**WHAT THE TASK ASKS:**
Return all of the data exactly as written, without the pictures.

**SOURCE EXCERPT:**
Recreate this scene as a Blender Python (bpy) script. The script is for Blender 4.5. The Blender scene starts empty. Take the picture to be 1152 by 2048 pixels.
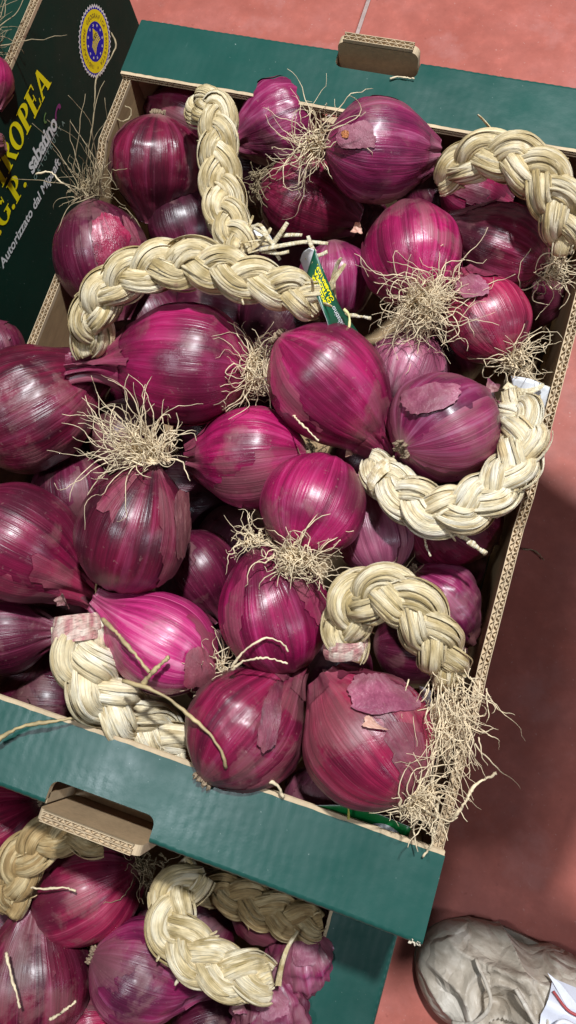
import bpy, math, random
import numpy as np
from mathutils import Vector, Matrix, noise as mnoise
from mathutils.geometry import tessellate_polygon

# ---------------------------------------------------------------- camera, world, lamps
S = bpy.context.scene
ROT = (-0.18087848, -0.1914942, -0.3063895)
CAM = np.array([0.34414839, 0.13668596, 0.51170477 + 0.30])
F = 1540.0            # focal length in photo pixels (1152 x 2048)
RIM = 0.30            # height of the rim of the main crate over the floor


def _rot(a, b, c):
    ca, sa, cb, sb, cc, sc = math.cos(a), math.sin(a), math.cos(b), math.sin(b), math.cos(c), math.sin(c)
    return (np.array([[cc, -sc, 0], [sc, cc, 0], [0, 0, 1]]) @ np.array([[1, 0, 0], [0, ca, -sa], [0, sa, ca]])
            @ np.array([[cb, 0, sb], [0, 1, 0], [-sb, 0, cb]]))


RC = _rot(*ROT)       # world -> camera
RT = RC.T
cam_d = bpy.data.cameras.new('camera')
cam = bpy.data.objects.new('camera', cam_d)
S.collection.objects.link(cam)
M4 = Matrix([[*RT[0], CAM[0]], [*RT[1], CAM[1]], [*RT[2], CAM[2]], [0, 0, 0, 1]])
cam.matrix_world = M4
cam_d.sensor_fit = 'VERTICAL'
cam_d.sensor_height = 24
cam_d.lens = 24 * F / 2048
cam_d.clip_start = 0.01
cam_d.clip_end = 100
S.camera = cam

w = bpy.data.worlds.new('World')
S.world = w
w.use_nodes = True
w.node_tree.nodes['Background'].inputs[0].default_value = (0.95, 0.88, 0.95, 1)
w.node_tree.nodes['Background'].inputs[1].default_value = 0.042


def area(name, loc, target, size, power, col):
    d = bpy.data.lights.new(name, 'AREA')
    d.shape = 'DISK'
    d.size = size
    d.energy = power
    d.color = col
    o = bpy.data.objects.new(name, d)
    S.collection.objects.link(o)
    o.location = loc
    o.rotation_euler = (Vector(target) - Vector(loc)).to_track_quat('-Z', 'Y').to_euler()
    return o


KX = (0.50, 1.10, 2.50)
KEY = area('key_lamp', KX, (0.25, 0.3, 0.3), 0.12, 80, (0.95, 0.97, 1.0))
area('second_lamp', (2.2, 0.1, 1.45), (0.2, 0.3, 0.3), 0.35, 11, (0.80, 0.88, 1.0))
area('third_lamp', (-0.35, -0.25, 2.4), (0.2, 0.3, 0.3), 0.30, 12, (0.88, 0.93, 1.0))
S.view_settings.view_transform = 'Standard'
S.view_settings.look = 'None'
S.view_settings.gamma = 1
S.view_settings.exposure = 0
S.cycles.max_bounces = 6

# ---------------------------------------------------------------- helpers
COL = S.collection


def PX(u, v, z):
    """the point of the scene at height z (rim = 0) that the photo shows at pixel (u, v)"""
    d = RT @ np.array([(u - 576) / F, (1024 - v) / F, -1.0])
    t = (z + RIM - CAM[2]) / d[2]
    return CAM + t * d


def depth(p):
    return -(RC @ (np.asarray(p) - CAM))[2]


def imgdir(dx, dy, up=0.0):
    """world direction of an image direction (x right, y down), `up` towards the camera"""
    v = RT @ np.array([dx, -dy, up])
    return v / np.linalg.norm(v)


def unit(v):
    return v / (np.linalg.norm(v) + 1e-12)


def link(name, verts, faces, mat, parent=None, smooth=True, attrs=None, mats=None, fm=None):
    me = bpy.data.meshes.new(name)
    me.from_pydata([tuple(map(float, v)) for v in verts], [], faces)
    for m in (mats or [mat]):
        me.materials.append(m)
    if fm is not None:
        me.polygons.foreach_set('material_index', fm)
    me.polygons.foreach_set('use_smooth', [smooth] * len(me.polygons))
    if attrs:
        for k, a in attrs.items():
            at = me.attributes.new(k, 'FLOAT_VECTOR', 'POINT')
            at.data.foreach_set('vector', np.asarray(a, dtype=np.float32).ravel())
    me.update()
    o = bpy.data.objects.new(name, me)
    COL.objects.link(o)
    if parent is not None:
        o.parent = parent
        o.matrix_parent_inverse = parent.matrix_world.inverted()
    return o


def tag(o, label=None, cat=None, group=None, kind=None):
    if label: o['label'] = label
    if cat: o['category'] = cat
    if group: o['group'] = group
    if kind: o['kind'] = kind
    return o


def empty(name, loc):
    o = bpy.data.objects.new(name, None)
    o.empty_display_size = 0.02
    o.matrix_world = Matrix.Translation(Vector([float(c) for c in loc]))
    COL.objects.link(o)
    return o


class MB:
    def __init__(s):
        s.v, s.f, s.a = [], [], []

    def add(s, v, f, a=None):
        n = len(s.v)
        s.v += [tuple(x) for x in v]
        s.f += [tuple(i + n for i in q) for q in f]
        s.a += [tuple(x) for x in (a if a is not None else [(0, 0, 0)] * len(v))]

    def build(s, name, mat, parent=None, smooth=True):
        return link(name, s.v, s.f, mat, parent, smooth, {'sc': s.a})


def box(c, u, v, n, a, b, t):
    """a box centred at c with half sizes a, b, t along u, v, n"""
    c, u, v, n = map(np.asarray, (c, u, v, n))
    P = [c + i * a * u + j * b * v + k * t * n for i in (-1, 1) for j in (-1, 1) for k in (-1, 1)]
    return P, [(0, 1, 3, 2), (4, 6, 7, 5), (0, 4, 5, 1), (2, 3, 7, 6), (0, 2, 6, 4), (1, 5, 7, 3)]


def spline(pts, n):
    pts = [np.asarray(p, float) for p in pts]
    if len(pts) == 2:
        return np.array([pts[0] * (1 - t) + pts[1] * t for t in np.linspace(0, 1, n)])
    P = [2 * pts[0] - pts[1]] + pts + [2 * pts[-1] - pts[-2]]
    m = len(pts) - 1
    out = []
    for s in np.linspace(0, m - 1e-6, n * 3):
        i = int(s)
        t = s - i
        a, b, c, d = P[i], P[i + 1], P[i + 2], P[i + 3]
        out.append(0.5 * ((2 * b) + (c - a) * t + (2 * a - 5 * b + 4 * c - d) * t * t + (3 * b - 3 * c + d - a) * t ** 3))
    out = np.array(out)
    L = np.concatenate([[0], np.cumsum(np.linalg.norm(np.diff(out, axis=0), axis=1))])
    q = np.linspace(0, L[-1], n)
    return np.stack([np.interp(q, L, out[:, k]) for k in range(out.shape[1])], 1)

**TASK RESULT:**
Recreate this scene as a Blender Python (bpy) script. The script is for Blender 4.5. The Blender scene starts empty. Take the picture to be 1152 by 2048 pixels.
import bpy, math, random
import numpy as np
from mathutils import Vector, Matrix, noise as mnoise
from mathutils.geometry import tessellate_polygon

# ---------------------------------------------------------------- camera, world, lamps
S = bpy.context.scene
ROT = (-0.18087848, -0.1914942, -0.3063895)
CAM = np.array([0.34414839, 0.13668596, 0.51170477 + 0.30])
F = 1540.0            # focal length in photo pixels (1152 x 2048)
RIM = 0.30            # height of the rim of the main crate over the floor


def _rot(a, b, c):
    ca, sa, cb, sb, cc, sc = math.cos(a), math.sin(a), math.cos(b), math.sin(b), math.cos(c), math.sin(c)
    return (np.array([[cc, -sc, 0], [sc, cc, 0], [0, 0, 1]]) @ np.array([[1, 0, 0], [0, ca, -sa], [0, sa, ca]])
            @ np.array([[cb, 0, sb], [0, 1, 0], [-sb, 0, cb]]))


RC = _rot(*ROT)       # world -> camera
RT = RC.T
cam_d = bpy.data.cameras.new('camera')
cam = bpy.data.objects.new('camera', cam_d)
S.collection.objects.link(cam)
M4 = Matrix([[*RT[0], CAM[0]], [*RT[1], CAM[1]], [*RT[2], CAM[2]], [0, 0, 0, 1]])
cam.matrix_world = M4
cam_d.sensor_fit = 'VERTICAL'
cam_d.sensor_height = 24
cam_d.lens = 24 * F / 2048
cam_d.clip_start = 0.01
cam_d.clip_end = 100
S.camera = cam

w = bpy.data.worlds.new('World')
S.world = w
w.use_nodes = True
w.node_tree.nodes['Background'].inputs[0].default_value = (0.95, 0.88, 0.95, 1)
w.node_tree.nodes['Background'].inputs[1].default_value = 0.042


def area(name, loc, target, size, power, col):
    d = bpy.data.lights.new(name, 'AREA')
    d.shape = 'DISK'
    d.size = size
    d.energy = power
    d.color = col
    o = bpy.data.objects.new(name, d)
    S.collection.objects.link(o)
    o.location = loc
    o.rotation_euler = (Vector(target) - Vector(loc)).to_track_quat('-Z', 'Y').to_euler()
    return o


KX = (0.50, 1.10, 2.50)
KEY = area('key_lamp', KX, (0.25, 0.3, 0.3), 0.12, 80, (0.95, 0.97, 1.0))
area('second_lamp', (2.2, 0.1, 1.45), (0.2, 0.3, 0.3), 0.35, 11, (0.80, 0.88, 1.0))
area('third_lamp', (-0.35, -0.25, 2.4), (0.2, 0.3, 0.3), 0.30, 12, (0.88, 0.93, 1.0))
S.view_settings.view_transform = 'Standard'
S.view_settings.look = 'None'
S.view_settings.gamma = 1
S.view_settings.exposure = 0
S.cycles.max_bounces = 6

# ---------------------------------------------------------------- helpers
COL = S.collection


def PX(u, v, z):
    """the point of the scene at height z (rim = 0) that the photo shows at pixel (u, v)"""
    d = RT @ np.array([(u - 576) / F, (1024 - v) / F, -1.0])
    t = (z + RIM - CAM[2]) / d[2]
    return CAM + t * d


def depth(p):
    return -(RC @ (np.asarray(p) - CAM))[2]


def imgdir(dx, dy, up=0.0):
    """world direction of an image direction (x right, y down), `up` towards the camera"""
    v = RT @ np.array([dx, -dy, up])
    return v / np.linalg.norm(v)


def unit(v):
    return v / (np.linalg.norm(v) + 1e-12)


def link(name, verts, faces, mat, parent=None, smooth=True, attrs=None, mats=None, fm=None):
    me = bpy.data.meshes.new(name)
    me.from_pydata([tuple(map(float, v)) for v in verts], [], faces)
    for m in (mats or [mat]):
        me.materials.append(m)
    if fm is not None:
        me.polygons.foreach_set('material_index', fm)
    me.polygons.foreach_set('use_smooth', [smooth] * len(me.polygons))
    if attrs:
        for k, a in attrs.items():
            at = me.attributes.new(k, 'FLOAT_VECTOR', 'POINT')
            at.data.foreach_set('vector', np.asarray(a, dtype=np.float32).ravel())
    me.update()
    o = bpy.data.objects.new(name, me)
    COL.objects.link(o)
    if parent is not None:
        o.parent = parent
        o.matrix_parent_inverse = parent.matrix_world.inverted()
    return o


def tag(o, label=None, cat=None, group=None, kind=None):
    if label: o['label'] = label
    if cat: o['category'] = cat
    if group: o['group'] = group
    if kind: o['kind'] = kind
    return o


def empty(name, loc):
    o = bpy.data.objects.new(name, None)
    o.empty_display_size = 0.02
    o.matrix_world = Matrix.Translation(Vector([float(c) for c in loc]))
    COL.objects.link(o)
    return o


class MB:
    def __init__(s):
        s.v, s.f, s.a = [], [], []

    def add(s, v, f, a=None):
        n = len(s.v)
        s.v += [tuple(x) for x in v]
        s.f += [tuple(i + n for i in q) for q in f]
        s.a += [tuple(x) for x in (a if a is not None else [(0, 0, 0)] * len(v))]

    def build(s, name, mat, parent=None, smooth=True):
        return link(name, s.v, s.f, mat, parent, smooth, {'sc': s.a})


def box(c, u, v, n, a, b, t):
    """a box centred at c with half sizes a, b, t along u, v, n"""
    c, u, v, n = map(np.asarray, (c, u, v, n))
    P = [c + i * a * u + j * b * v + k * t * n for i in (-1, 1) for j in (-1, 1) for k in (-1, 1)]
    return P, [(0, 1, 3, 2), (4, 6, 7, 5), (0, 4, 5, 1), (2, 3, 7, 6), (0, 2, 6, 4), (1, 5, 7, 3)]


def spline(pts, n):
    pts = [np.asarray(p, float) for p in pts]
    if len(pts) == 2:
        return np.array([pts[0] * (1 - t) + pts[1] * t for t in np.linspace(0, 1, n)])
    P = [2 * pts[0] - pts[1]] + pts + [2 * pts[-1] - pts[-2]]
    m = len(pts) - 1
    out = []
    for s in np.linspace(0, m - 1e-6, n * 3):
        i = int(s)
        t = s - i
        a, b, c, d = P[i], P[i + 1], P[i + 2], P[i + 3]
        out.append(0.5 * ((2 * b) + (c - a) * t + (2 * a - 5 * b + 4 * c - d) * t * t + (3 * b - 3 * c + d - a) * t ** 3))
    out = np.array(out)
    L = np.concatenate([[0], np.cumsum(np.linalg.norm(np.diff(out, axis=0), axis=1))])
    q = np.linspace(0, L[-1], n)
    return np.stack([np.interp(q, L, out[:, k]) for k in range(out.shape[1])], 1)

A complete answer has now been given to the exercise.